Turning carbon dioxide emissions into chemicals, fibres and jet fuel
A carbon revolution? Scientists are using the principles of photosynthesis to turn CO2 emissions into useful products
Shell is collaborating on a project in Switzerland that will produce jet fuel, using carbon dioxide, water and solar energy. Photograph: Gerolf Kalt/ Gerolf Kalt/Corbis
Monday 4 August 2014 13.28 BST
When fuels are burned, the products are carbon dioxide, water, and heat. Lots of heat. This heat takes energy out of the chemicals (say petrol, coal or gas) and releases it, leaving behind very low energy molecules, like CO2. A chemist's dream is to find efficient ways of putting this energy back into the carbon dioxide to turn it into something else useful. In other words, to convert a waste product that causes global warming into something useful.
If carbon dioxide is in a product that will keep it locked up for a long period of time, like furniture or building insulation, this is a way of removing it from the air: carbon capture. And CO2 is free or, given policies to make the emission of carbon dioxide a cost to business, it even becomes a starting material for chemistry that has a negative cost.
Luckily, nature already does what chemists aspire to. It efficiently takes carbon dioxide from the air, using energy from sunlight and natural catalysts, and converts it into the carbon building blocks of plants and trees: photosynthesis. Given the intense international focus on greenhouse gases over the past decade, it is unsurprising that many chemists are trying to find routes to useful products. The challenge, as with much of chemistry, is to find synthetic catalysts that speed up reactions in a way that is as good as nature or better.
Liquid Light, a spinout from Princeton University, uses electricity and catalysts (what they are is a secret), to make chemicals from carbon dioxide, and seems to have progressed to having a near-commercial process to make ethylene glycol, a key component of anti-freeze and, more interestingly, a building block of polyester bottles and fibres. Scientists at Liquid Light believe they can tailor their catalysts to make other chemicals, and that the electricity used can come from solar panels. The company takes photosynthesis-level efficiency as the benchmark against which to measure their process, and claims it is now twice as efficient.

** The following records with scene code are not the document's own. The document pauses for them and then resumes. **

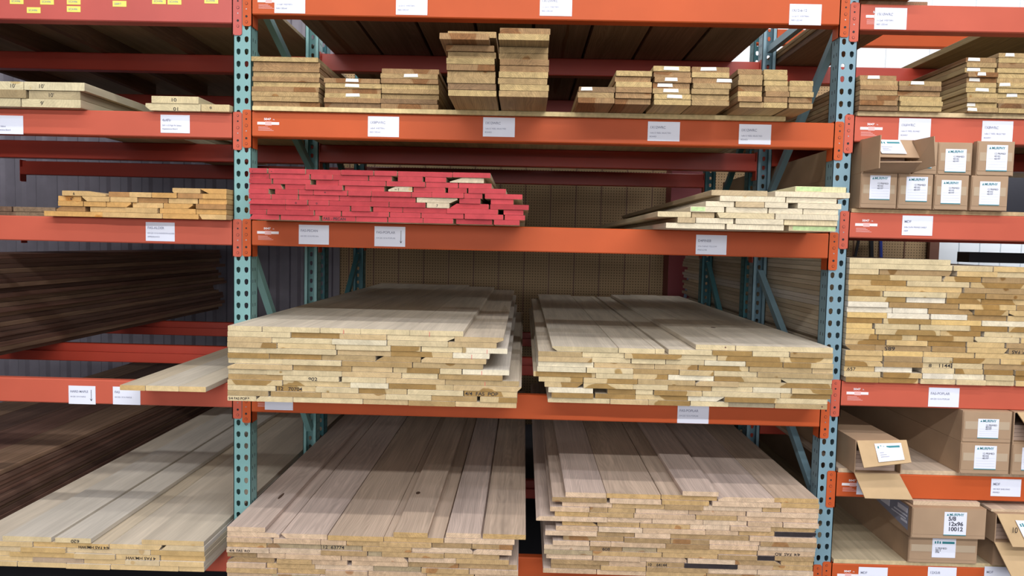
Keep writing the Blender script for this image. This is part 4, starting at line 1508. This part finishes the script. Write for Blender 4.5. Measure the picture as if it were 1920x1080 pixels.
# shelf R6
zr6 = ZR[6] + .020
c4 = carton(1703, 1832, 1006, 1058, -.012, 2.2, 'wide carton under the one marked 12x96', 'wide cartons on the lowest right shelf', (1746, 1790, 1011, 1047), z0=zr6, z1=zr6 + .120, style='bar', lines=('5 PRIMED', '0812', '096'))
c5 = carton(1709, 1848, 945, 1005, -.045, 2.2, 'wide carton with label reading 5/8 12x96', 'wide cartons on the lowest right shelf', (1769, 1811, 952, 998), z0=zr6 + .1205, z1=zr6 + .252, lines=('5/8', '12x96', '10012'), big=True, tape=False)
t, x0, x1, z0, z1 = c5
mb = MB()
mb.add([(x0 - .0008, -.02, z1 - .008), (x0 - .0008, .26, z1 - .008), (x0 - .0008, .26, z0 + .055), (x0 - .0008, -.02, z0 + .02)], [(0, 1, 2, 3)], 'soft_ink')
for a, b_, c, d in ((-.01, .07, .0, .02), (-.01, .10, .03, .036), (.0, .12, .045, .05), (.14, .22, .0, .045), (-.01, .04, .055, .065)):
    mb.box(x0 - .0016, x0 - .0009, a, b_, z1 - .03 - d + .01, z1 - .03 - c + .01, 'paper')
sl = mb.build('side_label', t, origin=(x0, -.02, z0))
sl['label'] = 'grey printed label on the carton side'
bz = zr6 + .2525
o = board('shelf_plank', pX(1712, -.02, bz), pX(1837, -.02, bz), -.02, 2.0, bz, bz + .018, 'pine', (.62, .48, .36), 0)
tag(o, 'loose shelf plank lying on the 12x96 carton', 'plank')
c6 = carton(1866, 1990, 950, 1012, -.06, 2.2, 'open wide carton at right edge with a flap hanging down', 'wide cartons on the lowest right shelf', z0=zr6 + .115, z1=zr6 + .240, opened=True, content=4)
t, x0, x1, z0, z1 = c6
P = [(x0 + .002, -.062, z1), (x1, -.062, z1), (x1 + .03, -.13, z0 + .012), (x0 + .03, -.13, z0 + .012)]
f3 = flap(t, P, 'top_flap', 'card_in')
sticker_quad(f3, P, .22, .60, .20, .90, .0058)
lettering(f3, '10', x0 + .035, -.108, z0 + .062, .024, 'ink', name='handwriting', wide=.8)
P = [(x0 + .0, -.062, z0 + .002), (x1, -.062, z0 + .002), (x1 + .02, -.14, z0 - .115), (x0 + .03, -.14, z0 - .115)]
flap(t, P, 'bottom_flap', 'card_in')
carton(1862, 1990, 1012, 1058, -.02, 2.2, 'wide closed carton beneath the open one at right edge', 'wide cartons on the lowest right shelf', z0=zr6, z1=zr6 + .114, tape=False)
o = board('shelf_plank', pX(1858, -.04, zr6 + .236), pX(1990, -.04, zr6 + .236), -.04, 2.0, zr6 + .2405, zr6 + .2525, 'pine', (.60, .46, .34), 0)
tag(o, 'thin plank lying on the open carton at right edge', 'plank')

# the lettering becomes plain mesh
bpy.context.view_layer.update()
dg = bpy.context.evaluated_depsgraph_get()
made = []
for o in TEXTS:
    made.append((o, bpy.data.meshes.new_from_object(o.evaluated_get(dg))))
for o, me in made:
    nm = o.name
    o.name = 'old'
    n = bpy.data.objects.new(nm, me)
    COL.objects.link(n)
    n.parent = o.parent
    n.location, n.rotation_euler, n.scale = o.location.copy(), o.rotation_euler.copy(), o.scale.copy()
    bpy.data.objects.remove(o)
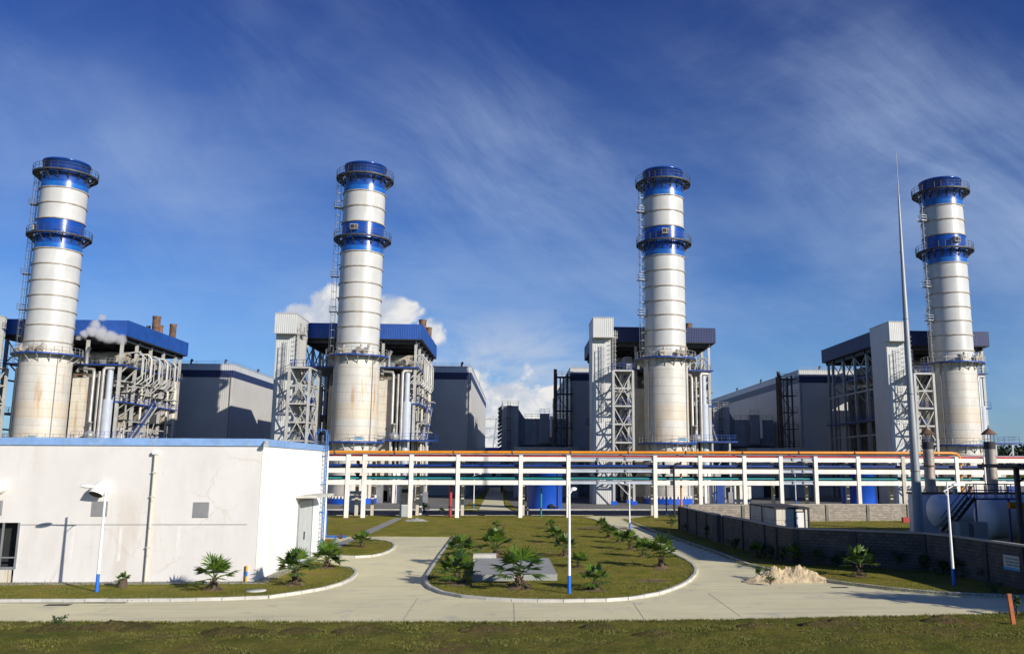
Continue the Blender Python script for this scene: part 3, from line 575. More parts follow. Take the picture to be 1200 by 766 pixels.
    # side bundle: vertical at the edge, kicking in under the top floor
    for k,y in enumerate((12.4,16.2,20.0,23.8,27.6)):
        pipe([(8.4,y-1.0,27.0+.2*k),(9.9,y,27.4),(10.6,y+.2,26.6),(10.6,y+.2,22.9),(7.2,y-2.6,19.3),(7.0,y-2.6,13)],.15+.04*(k%2),'pipe_s' if k%2 else 'steel_g')
        pipe([(9.3,y+2.2,27.6),(10.4,y+2.4,26.2),(10.4,y+2.4,22.2),(6.9,y-1.5,16.6)],.11,'steel_g')
        pipe([(10.2,y+1.6,26.6),(10.2,y+1.6,22.4),(7.6,y-.6,18.6)],.16)
    for y in (10,13.4,17,21,25.5,29):
        pipe([(7.7,y,.5),(7.7,y,random.Random(y).choice((16.6,16.9,17.2)))],random.Random(y*3).choice((.22,.32,.45)),'casing' if y in (21,29) else 'pipe_s')
    for k,y in enumerate((9,15,19,27)): pipe([(9.9,y,.5),(9.9,y,21.0),(8.2,y+1.2,21.6)],.17+.05*(k%2),'casing' if k%2 else 'pipe_s')
    for z,y in ((20.6,8.8),(14.2,9.4),(19.4,25),(13,20)): pipe([(6.6,y,z),(11.0,y+1.5,z),(11.0,y+5,z)],.14)
    pipe([(9.4,31.5,.5),(9.4,31.5,23.6)],.5,'casing')
    for y in (11.5,15.5,26.5,30.5): pipe([(-7.6,y,.5),(-7.6,y,23)],.32,'steel_g'); pipe([(-9.6,y+1,.5),(-9.6,y+1,21.6)],.2,'steel_g')
    pipe([(-8.2,24,4),(-8.2,24,7.5),(-8.6,24.5,8.4),(-9.6,26,8.4),(-9.9,26.4,7.5),(-9.9,26.4,4)],.45,'steel_g')
    # grating boxes and valves on the side decks
    for k in range(22):
        y=rnd.uniform(7.5,29); z=rnd.choice((17.65,17.65,10.95,10.95)); s=rnd.uniform(.2,.5); x=rnd.uniform(7.4,9.8); hh=rnd.uniform(.6,2.8)
        b=MB(); (b.box(x-s*.7,x+s*.7,y-s,y+s,z,z+hh) if k%3 else b.tube([(x,y,z),(x,y,z+hh)],s*.8,10)); b.build('valve_set',('steel_w','machinery','pipe_s','casing')[k%4],t)
    for z in (21.2,19.3,14.4):
        for y in (8.5,12.8,17.2,22.4,27.1): MB().box(7.0,10.2,y,y+2.6,z,z+.12).build('shade_grating','steel_d',t)  # gratings added to keep sunlight off the casing side
    for k in range(9):
        y=7.6+k*2.7; MB().box(6.7,9.0,y,y+.9,2.5+(k%3)*3.1,10.2 if k%2 else 16.4).build('dark_gap_block',('steel_d','lagging','machinery')[k%3],t)  # dark blocks added so the pipe gaps look shaded
    for k in range(12):
        y=7+k*2.15; z=(11.2,17.9,24.5)[k%3]; MB().beam((9.9,y,z),(9.9-1.6*(k%2),y+1.8,z+3.2),.10).build('thin_strut','steel_w',t)
    # stair flight on the right side
    st=MB()
    for xx in (10.6,11.5): st.beam((xx,10,10.9),(xx,18.5,17.5),.09,.35)
    for k in range(22): q=k/22; st.box(10.62,11.48,10+8.5*q,10+8.5*q+.3,10.95+6.6*q,11.0+6.6*q)
    so_=st.build('stair_flight','steel_w',t); r=MB(); 
    for xx in (10.6,11.5):
        r.beam((xx,10,11.9),(xx,18.5,18.5),.06); r.beam((xx,10,11.5),(xx,18.5,18.1),.05)
        for k in range(7): r.beam((xx,10+8.5*k/6,10.9+6.6*k/6),(xx,10+8.5*k/6,11.9+6.6*k/6),.06)
    r.build('railing','blue',so_)
    MB().box(10.45,11.7,13.3,15.0,13.8,13.95).build('landing','blue',so_)
    # steam vent nozzle beside the stack platform
    pipe([(5.0,3.4,24.0),(5.0,3.4,26.0),(5.4,3.2,26.9)],.30,'steel_g')
    # dark ground level equipment
    for k in range(16):
        x=rnd.uniform(-6,12); y=rnd.uniform(-1,7); 
        if abs(x)<5 and y<4.6: x+=8
        s=rnd.uniform(.3,.9); h_=rnd.uniform(1.2,5.5)
        b=MB(); (b.box(x-s,x+s,y-s*.6,y+s*.6,0,h_) if k%2 else b.tube([(x,y,0),(x,y,h_),(x+1.5,y,h_+.3)],s*.35,10)); b.build('ground_plant',('steel_g','blue','machinery','white','pipe_s')[k%5],t)
    for x in (5.8,9.0,12.2):
        b=MB(); b.box(x-.15,x+.15,3.4,3.7,0,10.7); b.build('platform_leg','steel_w',t)
    b=MB(); b.beam((5.8,3.5,1),(9,3.5,5.2),.14); b.beam((9,3.5,1),(5.8,3.5,5.2),.14); b.beam((9,3.5,5.2),(12.2,3.5,9.6),.14); b.beam((5.8,3.5,5.2),(12.2,3.5,5.2),.2); b.build('leg_brace','steel_w',t)
    b=MB(); b.lathe([(.05,10.95),(.9,10.95),(1.0,11.6),(.7,12.1),(.22,12.3),(.22,13.6),(.30,13.6),(.30,13.9),(0,13.9)],6.2,4.4,20); b.build('vent_silencer','pipe_s',t)
    return t
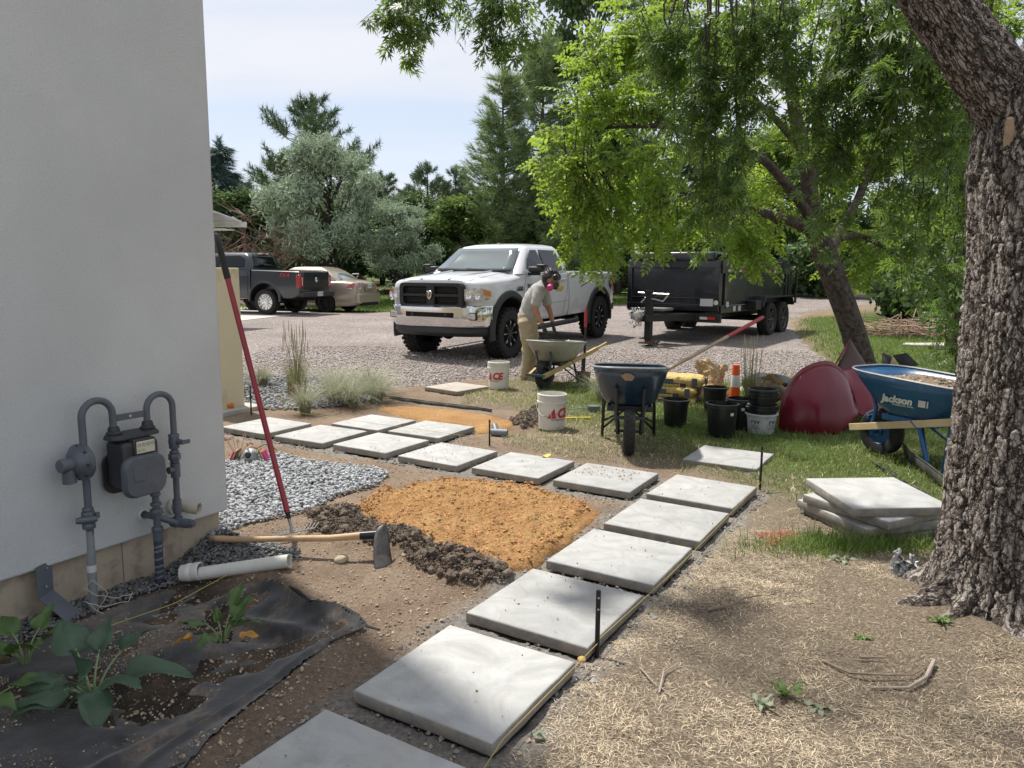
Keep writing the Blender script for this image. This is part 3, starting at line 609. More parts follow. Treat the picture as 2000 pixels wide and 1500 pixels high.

A German chemical company, BASF, and a US company, Novomer, are capturing CO2 from power plants or other waste sources, using novel catalysts to make polypropylene carbonate. This plastic can be used for coatings, adhesives, foams and packaging and can replace other plastics in these applications that are currently made from oil. Both companies are moving towards commercial processes. Bayer, another large German chemical company, is also advancing a process to make polyurethane foams using carbon dioxide.
A more brute force approach is that taken by the Solar Jet programme in Switzerland, led by Dr Aldo Steinfeld of ETH-Zurichcollaborating with Shell. They designed a clever reactor that generates very high temperatures from solar energy to break down carbon dioxide and water, converting them to hydrogen and carbon monoxide. From this mixture they can make kerosene for jet fuel using well-known chemical processes. This is still at an early stage – so far they have made one litre of fuel – but sometimes these high temperature processes are more straightforward to scale up than catalyst-based approaches.
Carbon dioxide utilisation is attracting clever chemists and engineers, start-up venture capital and big established players. This is an area to watch for one or more revolutions of the chemical industry in the next five years.